Friday, February 26, 2016

An old conference paper, "The French Invention of Chinese Rhetoric?" posted online

I uploaded to Academia.edu a copy of a paper that I presented back in February of 2004 (wow--that actually predates this blog!). The title is "The French Invention of Chinese Rhetoric?" but it probably should be "The Jesuit Invention of Chinese Rhetoric?" (But "French" sounded better because of the contrasting nationalities thing...) Here's the abstract:
In the thirty years since the publication of Robert T. Oliver’s Communication and Culture in Ancient India and China, Chinese rhetoric has slowly gained recognition as a legitimate area of research in communication studies. This study has begun, however, with characterizations of Chinese discourse in terms of what it is said to lack in comparison to the West. Oliver’s book, for instance, begins by stressing India and China’s lack of political, legal, religious, or educational platforms for oratory. It famously continues that for these countries “rhetoric has been considered so important that it could not be separated from the remainder of human knowledge” (10). George Kennedy, in his 1998 book Comparative Rhetoric, even implies that Chinese rhetoric as a scholarly discipline was invented by French Jesuits.
This paper argues that if Chinese rhetoric was, as Oliver and Kennedy suggest, first theorized by the West, then it was also theorized for the West. Furthermore, European theories of rhetoric were changing even as Jesuit descriptions of Chinese rhetoric were circulating around Europe. Whether Chinese rhetoric as a discipline was invented by the Jesuits or not, contemporary Western studies of Chinese rhetoric have failed to examine the complex relations between “our” notions of Chinese rhetoric and the particular seventeenth- and eighteenth-century European contexts in which those notions were rooted. Absent this examination, Chinese rhetorical theory is inevitably cast as being in some sense outside of time and “behind” that of the West.
Works Cited
Kennedy, George A. Comparative Rhetoric: An Historical and Cross-Cultural Introduction. New York: Oxford UP, 1998.
Oliver, Robert T. Communication and Culture in Ancient India and China. Syracuse, NY: Syracuse UP, 1971.
I think the paper makes an interesting argument about cross-cultural studies of rhetoric, though similar arguments have probably been made elsewhere since then by others who are more active in comparative rhetoric than I am anymore.

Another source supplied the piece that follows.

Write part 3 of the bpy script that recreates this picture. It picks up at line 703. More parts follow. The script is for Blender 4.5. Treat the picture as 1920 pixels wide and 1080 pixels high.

Anyway, I thought I'd post the paper online after I noticed that it was cited in Li Yuxue's (李奭學) book, 中國晚明與歐洲文學. I guess Li must have come across the CD-ROM on which the papers from the conference were saved. (Everyone attending that 2004 Conference on East-West Identities at Hong Kong Baptist University got a CD-ROM with the papers on it.) I don't think I'm going to be doing any revising with it at this point; that phase of my life has pretty much passed. But I enjoyed rereading my paper (am I allowed to say that?) and I hope others will get something out of it, too.